Claudia tenía una forma de relacionarse con chicos mucho más libre y abierta que cualquiera de nosotras, su grupo de amigas. Siempre anduvo con quien le dio la gana, se venía la última de la disco, empalmaba fiesta con trabajo y no renunciaba jamás a un mediodía de cervezas. Sudaba de cualquiera que se atreviera a juzgarla, pero de verdad. Poco le importaba lo que la gente tuviera que pensar de su vida, su vestuario o su aspecto.

Su personalidad era diferente de un modo reseñable, si tenemos en cuenta que vivimos en una ciudad pequeña y vamos camino de la cuarentena. Nos han martilleado con eso de “andar derechas” (es decir, ser ejemplares) para no dar carnaza al Radio Patio local. Y en todas nosotras calaron esos mensajes, menos en Claudia. Por eso mismo, por su personalidad y su estilo de vida, extraña que, al final, se plegara tanto a los convencionalismos.

Jairo

Claudia, soltera empedernida, comenzó a tontear con Jairo. Era uno de los chicos con los que solíamos salir, en el que, hasta entonces, no había reparado. Comenzaron por la coña, ya sabéis: que si yo te haría, yo te diría, contigo iría… Hasta que se sorprendieron a sí mismos buscándose y se encontraron en serio.

En aquella fase de amor romántico naciente, Claudia y yo éramos inseparables. Y Jairo me caía bien, así que le dije:

Amiga, es buen tipo. Y se le cae la baba contigo.

Resultó que Jairo era una excelente compañía para estar de bar en bar, enrollado, divertido y buen conversador. Como pareja era otra cosa. En los primeros meses/años de la relación, Jairo se reveló controlador y algo posesivo. Claudia sufrió algunos episodios de celos, del tipo tener 20 llamadas perdidas una noche de fiesta, presentarse él en el pub y discutir a grito “pelao” en la puerta.

Solo ellos saben cómo consiguieron ir limando asperezas, hacerse el uno al otro y, contra todo pronóstico, seguir juntos.

discusión miedo

“Esto no era para mí”

Claudia se casó con Jairo unos años después. Ella decidió aparcar su carrera profesional porque 1) no parecía tener problemas con ir encadenando contratos temporales; y 2) él tenía trabajo fijo. A trancas y barrancas pagaron la boda y montaron la casa. Y, meses después, ella anunció al grupo que estaba embarazada.

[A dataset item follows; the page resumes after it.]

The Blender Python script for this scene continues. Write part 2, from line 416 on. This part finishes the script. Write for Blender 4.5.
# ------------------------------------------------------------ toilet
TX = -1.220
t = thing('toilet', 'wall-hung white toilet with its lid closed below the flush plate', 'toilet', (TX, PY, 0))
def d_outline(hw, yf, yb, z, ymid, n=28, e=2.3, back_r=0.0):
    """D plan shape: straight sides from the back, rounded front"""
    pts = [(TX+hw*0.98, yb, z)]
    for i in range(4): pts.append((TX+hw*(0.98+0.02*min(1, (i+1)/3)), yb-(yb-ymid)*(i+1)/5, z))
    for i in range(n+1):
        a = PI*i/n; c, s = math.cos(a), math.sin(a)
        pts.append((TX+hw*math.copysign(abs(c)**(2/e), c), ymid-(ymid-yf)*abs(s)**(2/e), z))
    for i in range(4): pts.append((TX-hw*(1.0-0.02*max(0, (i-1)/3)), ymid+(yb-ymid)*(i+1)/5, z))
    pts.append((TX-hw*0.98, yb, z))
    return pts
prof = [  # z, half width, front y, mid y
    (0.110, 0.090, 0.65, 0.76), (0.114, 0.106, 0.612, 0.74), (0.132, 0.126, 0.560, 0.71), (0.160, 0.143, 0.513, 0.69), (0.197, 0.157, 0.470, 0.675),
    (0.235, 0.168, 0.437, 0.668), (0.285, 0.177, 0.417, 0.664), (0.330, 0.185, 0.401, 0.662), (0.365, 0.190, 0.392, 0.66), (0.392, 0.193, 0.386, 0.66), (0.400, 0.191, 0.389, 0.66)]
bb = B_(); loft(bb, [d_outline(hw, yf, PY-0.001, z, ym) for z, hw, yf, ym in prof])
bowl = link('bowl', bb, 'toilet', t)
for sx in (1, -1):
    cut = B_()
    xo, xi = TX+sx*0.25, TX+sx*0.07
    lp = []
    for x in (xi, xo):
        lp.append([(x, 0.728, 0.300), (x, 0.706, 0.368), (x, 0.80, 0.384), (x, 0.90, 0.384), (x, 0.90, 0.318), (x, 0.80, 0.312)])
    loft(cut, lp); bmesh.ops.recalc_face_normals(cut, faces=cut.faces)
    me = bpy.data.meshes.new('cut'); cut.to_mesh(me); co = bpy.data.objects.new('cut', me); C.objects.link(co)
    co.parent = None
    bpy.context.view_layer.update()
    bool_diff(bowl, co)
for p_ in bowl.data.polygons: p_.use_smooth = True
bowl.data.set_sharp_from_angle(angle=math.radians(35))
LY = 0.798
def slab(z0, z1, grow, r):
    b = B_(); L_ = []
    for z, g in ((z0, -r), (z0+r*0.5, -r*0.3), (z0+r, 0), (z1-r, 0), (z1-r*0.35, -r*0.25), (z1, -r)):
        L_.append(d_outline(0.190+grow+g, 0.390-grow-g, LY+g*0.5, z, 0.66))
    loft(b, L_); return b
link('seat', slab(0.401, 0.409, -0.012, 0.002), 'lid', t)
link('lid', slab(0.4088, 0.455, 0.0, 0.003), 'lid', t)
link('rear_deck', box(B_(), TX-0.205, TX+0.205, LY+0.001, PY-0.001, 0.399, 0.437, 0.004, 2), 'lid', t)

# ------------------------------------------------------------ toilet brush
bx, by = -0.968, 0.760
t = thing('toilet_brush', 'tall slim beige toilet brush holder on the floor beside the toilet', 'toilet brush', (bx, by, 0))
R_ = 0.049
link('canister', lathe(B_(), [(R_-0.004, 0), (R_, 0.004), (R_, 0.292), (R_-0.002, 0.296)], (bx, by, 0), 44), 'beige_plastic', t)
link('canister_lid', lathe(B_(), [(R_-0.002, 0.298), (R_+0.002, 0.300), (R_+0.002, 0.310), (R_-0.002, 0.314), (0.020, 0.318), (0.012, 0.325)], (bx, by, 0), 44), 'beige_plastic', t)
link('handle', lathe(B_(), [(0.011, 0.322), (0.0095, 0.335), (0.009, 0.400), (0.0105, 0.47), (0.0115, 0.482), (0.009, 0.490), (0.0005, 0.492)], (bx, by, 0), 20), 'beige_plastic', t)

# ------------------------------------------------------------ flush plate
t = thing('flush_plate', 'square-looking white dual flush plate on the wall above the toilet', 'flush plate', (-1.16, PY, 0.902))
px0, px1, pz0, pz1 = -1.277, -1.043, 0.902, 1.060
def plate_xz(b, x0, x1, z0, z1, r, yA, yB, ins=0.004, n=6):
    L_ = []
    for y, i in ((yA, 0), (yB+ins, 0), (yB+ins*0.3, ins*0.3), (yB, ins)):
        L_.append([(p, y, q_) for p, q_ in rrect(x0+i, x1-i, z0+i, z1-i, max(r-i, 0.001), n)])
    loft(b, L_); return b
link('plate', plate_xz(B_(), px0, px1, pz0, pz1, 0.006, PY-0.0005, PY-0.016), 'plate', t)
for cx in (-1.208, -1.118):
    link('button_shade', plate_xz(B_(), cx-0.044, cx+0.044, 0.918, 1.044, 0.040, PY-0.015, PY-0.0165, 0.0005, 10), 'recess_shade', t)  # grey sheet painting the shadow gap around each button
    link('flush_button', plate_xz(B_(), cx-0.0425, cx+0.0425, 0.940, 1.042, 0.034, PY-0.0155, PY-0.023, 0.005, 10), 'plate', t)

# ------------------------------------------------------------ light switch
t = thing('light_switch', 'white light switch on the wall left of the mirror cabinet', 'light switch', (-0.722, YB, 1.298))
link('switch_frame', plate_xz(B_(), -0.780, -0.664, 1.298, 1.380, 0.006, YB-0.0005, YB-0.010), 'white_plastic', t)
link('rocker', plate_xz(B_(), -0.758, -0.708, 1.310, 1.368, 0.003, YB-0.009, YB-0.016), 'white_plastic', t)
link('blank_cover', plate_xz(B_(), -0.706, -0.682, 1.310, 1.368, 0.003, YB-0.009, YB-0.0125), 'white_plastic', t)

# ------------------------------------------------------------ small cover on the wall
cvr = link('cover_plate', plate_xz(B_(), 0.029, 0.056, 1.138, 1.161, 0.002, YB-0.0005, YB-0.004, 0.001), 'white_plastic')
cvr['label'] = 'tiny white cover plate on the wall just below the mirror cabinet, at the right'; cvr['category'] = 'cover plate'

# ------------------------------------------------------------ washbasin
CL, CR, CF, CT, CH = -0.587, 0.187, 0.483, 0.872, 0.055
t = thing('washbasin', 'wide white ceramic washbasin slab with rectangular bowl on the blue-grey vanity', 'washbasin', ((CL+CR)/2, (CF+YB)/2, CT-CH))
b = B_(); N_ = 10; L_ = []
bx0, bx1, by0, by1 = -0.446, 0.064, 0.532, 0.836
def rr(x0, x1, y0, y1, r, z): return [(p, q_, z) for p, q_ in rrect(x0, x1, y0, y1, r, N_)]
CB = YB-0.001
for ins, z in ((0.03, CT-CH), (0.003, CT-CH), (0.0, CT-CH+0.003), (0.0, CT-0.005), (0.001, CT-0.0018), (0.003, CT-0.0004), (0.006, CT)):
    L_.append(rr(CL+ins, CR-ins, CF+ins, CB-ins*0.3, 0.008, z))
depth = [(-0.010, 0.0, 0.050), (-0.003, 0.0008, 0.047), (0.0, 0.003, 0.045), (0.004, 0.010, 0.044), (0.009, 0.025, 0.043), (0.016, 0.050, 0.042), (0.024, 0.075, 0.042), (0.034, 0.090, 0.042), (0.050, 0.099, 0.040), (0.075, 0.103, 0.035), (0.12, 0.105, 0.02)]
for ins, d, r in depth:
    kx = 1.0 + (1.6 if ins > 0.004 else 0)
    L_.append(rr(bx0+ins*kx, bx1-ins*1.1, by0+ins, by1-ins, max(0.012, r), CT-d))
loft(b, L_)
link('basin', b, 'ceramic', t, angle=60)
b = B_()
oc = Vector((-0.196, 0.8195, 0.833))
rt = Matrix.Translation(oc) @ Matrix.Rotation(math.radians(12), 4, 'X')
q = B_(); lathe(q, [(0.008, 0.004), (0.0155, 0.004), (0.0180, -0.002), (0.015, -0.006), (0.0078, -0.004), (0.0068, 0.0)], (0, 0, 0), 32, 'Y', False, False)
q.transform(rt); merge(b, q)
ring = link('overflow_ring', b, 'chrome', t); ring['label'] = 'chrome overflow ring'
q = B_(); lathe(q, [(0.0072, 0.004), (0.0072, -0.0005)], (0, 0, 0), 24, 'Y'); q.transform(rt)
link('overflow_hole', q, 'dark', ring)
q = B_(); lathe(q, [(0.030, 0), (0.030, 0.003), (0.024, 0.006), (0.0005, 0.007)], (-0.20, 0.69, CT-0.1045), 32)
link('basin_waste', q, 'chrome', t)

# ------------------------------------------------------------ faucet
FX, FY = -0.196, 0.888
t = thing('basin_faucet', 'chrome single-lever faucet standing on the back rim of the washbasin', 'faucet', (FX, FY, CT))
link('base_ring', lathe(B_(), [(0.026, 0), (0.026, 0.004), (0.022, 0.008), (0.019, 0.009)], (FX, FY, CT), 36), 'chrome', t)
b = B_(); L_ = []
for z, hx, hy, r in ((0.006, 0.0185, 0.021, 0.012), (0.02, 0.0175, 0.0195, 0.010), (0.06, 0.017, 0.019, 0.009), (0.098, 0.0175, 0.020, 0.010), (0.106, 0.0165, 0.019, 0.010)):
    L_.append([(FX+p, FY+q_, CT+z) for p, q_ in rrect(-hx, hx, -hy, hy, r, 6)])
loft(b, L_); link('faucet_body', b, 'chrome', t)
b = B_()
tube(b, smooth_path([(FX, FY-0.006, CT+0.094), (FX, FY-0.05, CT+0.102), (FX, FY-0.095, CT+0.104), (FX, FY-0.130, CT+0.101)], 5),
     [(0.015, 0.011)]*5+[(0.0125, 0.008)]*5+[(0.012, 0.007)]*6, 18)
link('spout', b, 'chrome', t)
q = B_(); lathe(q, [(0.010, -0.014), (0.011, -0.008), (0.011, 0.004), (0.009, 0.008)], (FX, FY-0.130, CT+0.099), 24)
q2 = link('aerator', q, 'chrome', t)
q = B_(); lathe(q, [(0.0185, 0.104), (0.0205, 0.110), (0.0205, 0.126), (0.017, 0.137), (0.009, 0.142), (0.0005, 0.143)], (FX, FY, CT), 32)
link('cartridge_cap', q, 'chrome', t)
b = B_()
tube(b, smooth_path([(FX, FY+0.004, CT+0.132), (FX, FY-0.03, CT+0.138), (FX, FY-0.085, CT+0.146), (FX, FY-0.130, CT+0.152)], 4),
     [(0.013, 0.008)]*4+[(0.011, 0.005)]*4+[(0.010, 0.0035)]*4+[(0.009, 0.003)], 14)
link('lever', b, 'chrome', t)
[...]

Fue una transformación radical y no solo por el hijo, que cambia la vida de cualquiera, sino por lo mucho que contrasta su situación actual con la que ella tenía y parecía querer. Diréis que es cuestión de madurez y de que sus preferencias han cambiado, que eso le pasa a cualquiera, pero no. No ha sido así con ella.

La vida social de Claudia, agitada, era un pasaporte a su propia felicidad. Y, de repente, se ve encerrada en una casa en la que asume más tareas que él, con trabajos que no la motivan especialmente, con un hijo que la reclama todo el tiempo y con una economía algo maltrecha. Está sobrepasada.

En vista de su actitud y de sus comentarios, hemos llegado a una conclusión: no es feliz. Ha hecho elecciones acordes a lo que se esperaba de ella o a lo que ha visto en su entorno, pero no parecen alineadas con sus necesidades y preferencias.

Claudia habla abiertamente de lo que va a hacer cuando se divorcie, aunque ni siquiera está en trámites de separación. Habla de la mierda que, para ella, es la maternidad. Y ya me ha recordado varias veces lo que le dije sobre su marido:

Tú, sí, tú. Que me dijiste que era bueno para mí.

Yo he llegado a sentir culpa. Me he prometido no volver a hacer de celestina nunca más, si es que puede llamarse así a lo que yo hice. Cuando una amiga me pregunta que qué tal su chico nuevo, le doy respuestas tan ambiguas que no hay quien las entienda.

Evidentemente, yo no tengo la culpa de las decisiones que ha ido tomando Claudia en su vida, ni de las que está tomando. Tampoco creo que la haya aconsejado mal. Lo que creo es que mi amiga es una víctima más de la presión social, y su caso me ha servido para reflexionar. Hay cosas que no tiene que hacer todo el mundo, simplemente. Y esto, que parece tan evidente, es difícil de interiorizar en ciertos contextos.